● **To do**: Transcribe all of the material exactly. Any picture in it should be left out.

____________________

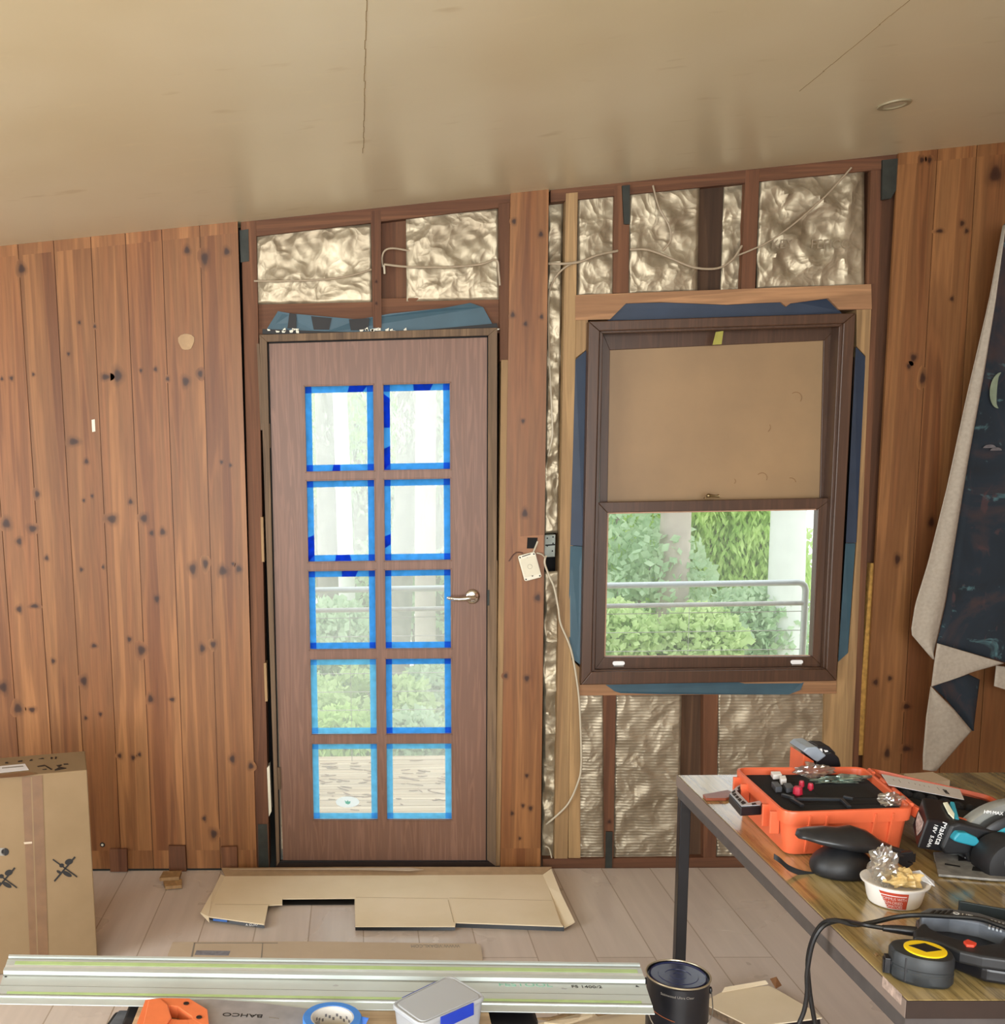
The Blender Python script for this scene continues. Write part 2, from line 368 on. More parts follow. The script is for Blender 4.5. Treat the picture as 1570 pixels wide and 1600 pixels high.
tag(ce.build('trim_2', plain('ceiling_joint_line', '#8b7650', .8)), kind='structure')
# side and rear walls
def wall_x(name, X, x_out, holes):
    b = MB(); b.tone = .5; y = -6.5; k = 0
    while y < .1:
        y2 = min(y+.138, .1); b.tone = .35+.3*random.random(); z1 = max(cz(X), cz(x_out))+.02
        segs = [(FZ, z1)]
        for (ha, hb, za, zb) in holes:
            if ha <= (y+y2)/2 <= hb: segs = [(FZ, za), (zb, z1)]
        for za, zb in segs: b.box((min(X, x_out), y+.0015, za), (max(X, x_out), y2-.0015, zb))
        y = y2
    return tag(b.build(name, PINE), kind='structure')
wall_x('wall_left', -3.5, -3.6, [(-4.6, -2.1, .45, 2.2)])
wall_x('wall_right', 3.05, 3.15, [])
b = MB(); x = -3.6
while x < 4.2:
    x2 = x+.138; b.tone = .35+.3*random.random(); m_ = (x+x2)/2
    for za, zb in ([(FZ, .45), (2.3, cz(m_)+.02)] if -1.9 < m_ < 2.5 and cz(m_) > 2.3 else [(FZ, cz(m_)+.02)]): b.box((x+.0015, -6.5, za), (x2-.0015, -6.4, zb))
    x = x2
tag(b.build('wall_rear', PINE), kind='structure')
# back wall (the one in view)
WB = empty('wall_back', kind='structure')
def kn(b, x, y, rx, ry=None, Y=-.0007, s=1.6):
    c = onY(x, y, Y); ry = ry or rx*1.25; k = .00247*s; n = 14; vs_ = [c]; kk = [1.]
    for r, q in ((.45, .9), (.75, .35), (1.35, 0.)):
        for i in range(n):
            a = 2*PI*i/n; j = 1+.12*math.sin(3*a+x)
            vs_.append(c+Vector((rx*k*r*j*math.cos(a), 0, ry*k*r*j*math.sin(a)))); kk.append(q)
    fs = [(0, 1+i, 1+(i+1) % n) for i in range(n)]
    for q in range(2):
        for i in range(n): fs.append((1+q*n+i, 1+q*n+n+i, 1+q*n+n+(i+1) % n, 1+q*n+(i+1) % n))
    b.add(vs_, fs, kk)
def lining(seams, z_lo, bands, knots, tones):
    b = MB(); 
    for i in range(len(seams)-1):
        (xt0, xb0), (xt1, xb1) = seams[i], seams[i+1]       # X at z=2.5 and at floor
        def X(e, z): return e[1]+(e[0]-e[1])*(z-FZ)/(2.5-FZ)
        zs = [z_lo, z_lo+.075, None]; t = tones[i % len(tones)]
        zt0 = cz(xt0)+.01; zt1 = cz(xt1)+.01
        for (za, zb, dt) in (((FZ+.008), z_lo+.085, bands[0]), (z_lo+.085, 'm', 0), ('m', 't', bands[1])):
            def zz(q, top): return q if not isinstance(q, str) else (top if q == 't' else top-.05)
            b.tone = min(1, max(0, t+dt)); g = .0017
            a0, a1, c0, c1 = zz(za, zt0), zz(zb, zt0), zz(za, zt1), zz(zb, zt1)
            L0 = lambda z: X((xt0, xb0), z); L1 = lambda z: X((xt1, xb1), z)
            pts = [Vector((L0(a0)+g, 0, a0)), Vector((L1(c0)-g, 0, c0)), Vector((L1(c1)-g, 0, c1)), Vector((L0(a1)+g, 0, a1))]
            b.prism(pts, (0, .012, 0))
        b.tone = .12                                        # recessed tongue between two boards
        b.prism([Vector((X(seams[i+1], FZ)-.004, .005, FZ+.01)), Vector((X(seams[i+1], FZ)+.004, .005, FZ+.01)), Vector((xt1+.004, .005, cz(xt1))), Vector((xt1-.004, .005, cz(xt1)))], (0, .006, 0)) if i < len(seams)-2 else None
    for k in knots:
        x, y, r = k[:3]; xw = onY(x, y).x; t = .5
        for i in range(len(seams)-1):
            if seams[i][1]-.02 < xw < seams[i+1][1]+.02: t = tones[i % len(tones)]
        b.tone = t; kn(b, x, y, r, k[3] if len(k) > 3 else None)
    return b.build('pine_lining', PINE, WB, recalc=False)
def XX(xt, yt, xb, yb):        # board edge as (X at z=2.5, X at floor) from two sighted points
    p, q = onY(xt, yt), onY(xb, yb); m_ = (p.x-q.x)/(p.z-q.z); return (p.x+m_*(2.5-p.z), p.x+m_*(FZ-p.z))
LEFTK = [(34,420,5),(292,391,4),(320,404,5,9),(354,393,4),(124,504,2),(148,510,2),(107,553,2),(52,585,2),(18,591,2.5),(3,592,2),(184,587,6,9),(165,589,6,4),(220,579,2),(243,577,2.5),(262,592,2.5),(290,596,5,6.5),(313,584,3.5,5),(115,690,7,5),(135,721,3),(346,722,2.2),(360,727,2),(58,772,3.5,5),(131,782,2),(144,775,2),(175,811,7,6),(204,784,3),(225,810,5,6),(237,833,3),(254,831,4),(10,818,6,7),(51,826,6,5),(30,846,4),(73,872,3),(127,890,2.5),(161,886,2),(301,889,5,8),(321,881,4,7),(348,892,6,7),(364,881,2),(373,889,4),(245,936,3.5,5),(30,952,4),(54,947,6,3),(83,1033,3),(202,999,3),(221,1016,6),(147,1009,4,3),(316,1013,4,6),(333,1007,4),(28,1107,6),(50,1109,5,4),(5,1074,6),(134,1122,2.5),(157,1116,2.5),(235,1092,4,6),(269,1093,4,3),(187,1181,3),(208,1184,3),(218,1179,2.5),(363,1186,4,6),(392,1197,4),(319,1279,3),(334,1303,5,7),(131,1064,5,7),(30,300,2)]
ed = [XX(372, 352, 402, 1355)]; first = XX(253, 369, 289, 1355)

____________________

● **Expected answer**:
The Blender Python script for this scene continues. Write part 2, from line 368 on. More parts follow. The script is for Blender 4.5. Treat the picture as 1570 pixels wide and 1600 pixels high.
tag(ce.build('trim_2', plain('ceiling_joint_line', '#8b7650', .8)), kind='structure')
# side and rear walls
def wall_x(name, X, x_out, holes):
    b = MB(); b.tone = .5; y = -6.5; k = 0
    while y < .1:
        y2 = min(y+.138, .1); b.tone = .35+.3*random.random(); z1 = max(cz(X), cz(x_out))+.02
        segs = [(FZ, z1)]
        for (ha, hb, za, zb) in holes:
            if ha <= (y+y2)/2 <= hb: segs = [(FZ, za), (zb, z1)]
        for za, zb in segs: b.box((min(X, x_out), y+.0015, za), (max(X, x_out), y2-.0015, zb))
        y = y2
    return tag(b.build(name, PINE), kind='structure')
wall_x('wall_left', -3.5, -3.6, [(-4.6, -2.1, .45, 2.2)])
wall_x('wall_right', 3.05, 3.15, [])
b = MB(); x = -3.6
while x < 4.2:
    x2 = x+.138; b.tone = .35+.3*random.random(); m_ = (x+x2)/2
    for za, zb in ([(FZ, .45), (2.3, cz(m_)+.02)] if -1.9 < m_ < 2.5 and cz(m_) > 2.3 else [(FZ, cz(m_)+.02)]): b.box((x+.0015, -6.5, za), (x2-.0015, -6.4, zb))
    x = x2
tag(b.build('wall_rear', PINE), kind='structure')
# back wall (the one in view)
WB = empty('wall_back', kind='structure')
def kn(b, x, y, rx, ry=None, Y=-.0007, s=1.6):
    c = onY(x, y, Y); ry = ry or rx*1.25; k = .00247*s; n = 14; vs_ = [c]; kk = [1.]
    for r, q in ((.45, .9), (.75, .35), (1.35, 0.)):
        for i in range(n):
            a = 2*PI*i/n; j = 1+.12*math.sin(3*a+x)
            vs_.append(c+Vector((rx*k*r*j*math.cos(a), 0, ry*k*r*j*math.sin(a)))); kk.append(q)
    fs = [(0, 1+i, 1+(i+1) % n) for i in range(n)]
    for q in range(2):
        for i in range(n): fs.append((1+q*n+i, 1+q*n+n+i, 1+q*n+n+(i+1) % n, 1+q*n+(i+1) % n))
    b.add(vs_, fs, kk)
def lining(seams, z_lo, bands, knots, tones):
    b = MB(); 
    for i in range(len(seams)-1):
        (xt0, xb0), (xt1, xb1) = seams[i], seams[i+1]       # X at z=2.5 and at floor
        def X(e, z): return e[1]+(e[0]-e[1])*(z-FZ)/(2.5-FZ)
        zs = [z_lo, z_lo+.075, None]; t = tones[i % len(tones)]
        zt0 = cz(xt0)+.01; zt1 = cz(xt1)+.01
        for (za, zb, dt) in (((FZ+.008), z_lo+.085, bands[0]), (z_lo+.085, 'm', 0), ('m', 't', bands[1])):
            def zz(q, top): return q if not isinstance(q, str) else (top if q == 't' else top-.05)
            b.tone = min(1, max(0, t+dt)); g = .0017
            a0, a1, c0, c1 = zz(za, zt0), zz(zb, zt0), zz(za, zt1), zz(zb, zt1)
            L0 = lambda z: X((xt0, xb0), z); L1 = lambda z: X((xt1, xb1), z)
            pts = [Vector((L0(a0)+g, 0, a0)), Vector((L1(c0)-g, 0, c0)), Vector((L1(c1)-g, 0, c1)), Vector((L0(a1)+g, 0, a1))]
            b.prism(pts, (0, .012, 0))
        b.tone = .12                                        # recessed tongue between two boards
        b.prism([Vector((X(seams[i+1], FZ)-.004, .005, FZ+.01)), Vector((X(seams[i+1], FZ)+.004, .005, FZ+.01)), Vector((xt1+.004, .005, cz(xt1))), Vector((xt1-.004, .005, cz(xt1)))], (0, .006, 0)) if i < len(seams)-2 else None
    for k in knots:
        x, y, r = k[:3]; xw = onY(x, y).x; t = .5
        for i in range(len(seams)-1):
            if seams[i][1]-.02 < xw < seams[i+1][1]+.02: t = tones[i % len(tones)]
        b.tone = t; kn(b, x, y, r, k[3] if len(k) > 3 else None)
    return b.build('pine_lining', PINE, WB, recalc=False)
def XX(xt, yt, xb, yb):        # board edge as (X at z=2.5, X at floor) from two sighted points
    p, q = onY(xt, yt), onY(xb, yb); m_ = (p.x-q.x)/(p.z-q.z); return (p.x+m_*(2.5-p.z), p.x+m_*(FZ-p.z))
LEFTK = [(34,420,5),(292,391,4),(320,404,5,9),(354,393,4),(124,504,2),(148,510,2),(107,553,2),(52,585,2),(18,591,2.5),(3,592,2),(184,587,6,9),(165,589,6,4),(220,579,2),(243,577,2.5),(262,592,2.5),(290,596,5,6.5),(313,584,3.5,5),(115,690,7,5),(135,721,3),(346,722,2.2),(360,727,2),(58,772,3.5,5),(131,782,2),(144,775,2),(175,811,7,6),(204,784,3),(225,810,5,6),(237,833,3),(254,831,4),(10,818,6,7),(51,826,6,5),(30,846,4),(73,872,3),(127,890,2.5),(161,886,2),(301,889,5,8),(321,881,4,7),(348,892,6,7),(364,881,2),(373,889,4),(245,936,3.5,5),(30,952,4),(54,947,6,3),(83,1033,3),(202,999,3),(221,1016,6),(147,1009,4,3),(316,1013,4,6),(333,1007,4),(28,1107,6),(50,1109,5,4),(5,1074,6),(134,1122,2.5),(157,1116,2.5),(235,1092,4,6),(269,1093,4,3),(187,1181,3),(208,1184,3),(218,1179,2.5),(363,1186,4,6),(392,1197,4),(319,1279,3),(334,1303,5,7),(131,1064,5,7),(30,300,2)]
ed = [XX(372, 352, 402, 1355)]; first = XX(253, 369, 289, 1355)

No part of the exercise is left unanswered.